The recently released (and critically panned) "The Big Bounce" put benevolent white guy Owen Wilson in a position to help Hawaiian activists against a nasty white adversary. (White people, generally depicted as more proactive and powerful, are none-theless just as easily stereotyped.)

"Blue Crush," while providing a slightly more informed look at local surfers — it was based on a journalist's work, and recognized the class differences at play on the Islands — still resorted to a convenient stereotype of local male surfers as territorial bullies.

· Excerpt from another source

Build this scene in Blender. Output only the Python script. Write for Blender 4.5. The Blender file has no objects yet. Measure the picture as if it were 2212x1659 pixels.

"Shallow Hal," the Jack Black vehicle, wasn't set in Hawai'i, but it included a "Hawaiian" character physically similar to Israel Kamakawiwo'ole who reinforced the image of Polynesians as serene, overweight and largely inactive.

"50 First Dates" fits squarely in this company. Sandler films have an intensely loyal following precisely because they are unapologetically over-the-top in their humor and sentimentality, and no one is accusing Sandler, a frequent visitor to Hawai'i, or anyone involved with the film of deliberately portraying Hawai'i and its people in a demeaning light.

In fact, it could be argued that Sandler's goofy bayou characters in "The Waterboy" were drawn even more coarsely.

"Oddly enough, 'The Waterboy' is remembered fairly fondly in Louisiana, particularly among college-age students, said film critic Michael Kleinschrodt of the New Orleans Times-Picayune.

That's the way many in Hawai'i see this film, too. Sandler's film was warmly received by most guests at its advance screenings in Honolulu.

"It's just a good-fun movie," said Danilo Perez, 31. "You cannot take it too seriously."

It will be interesting to see if Hawai'i's portrayal on the small screen is any better. Two new network TV shows, "Hawai'i" (formerly "Pearl City") and "O'ahu" are getting set for production.

Auditions for "Hawai'i" were recently held here. Among the roles available were "a heavy-set Samoan type."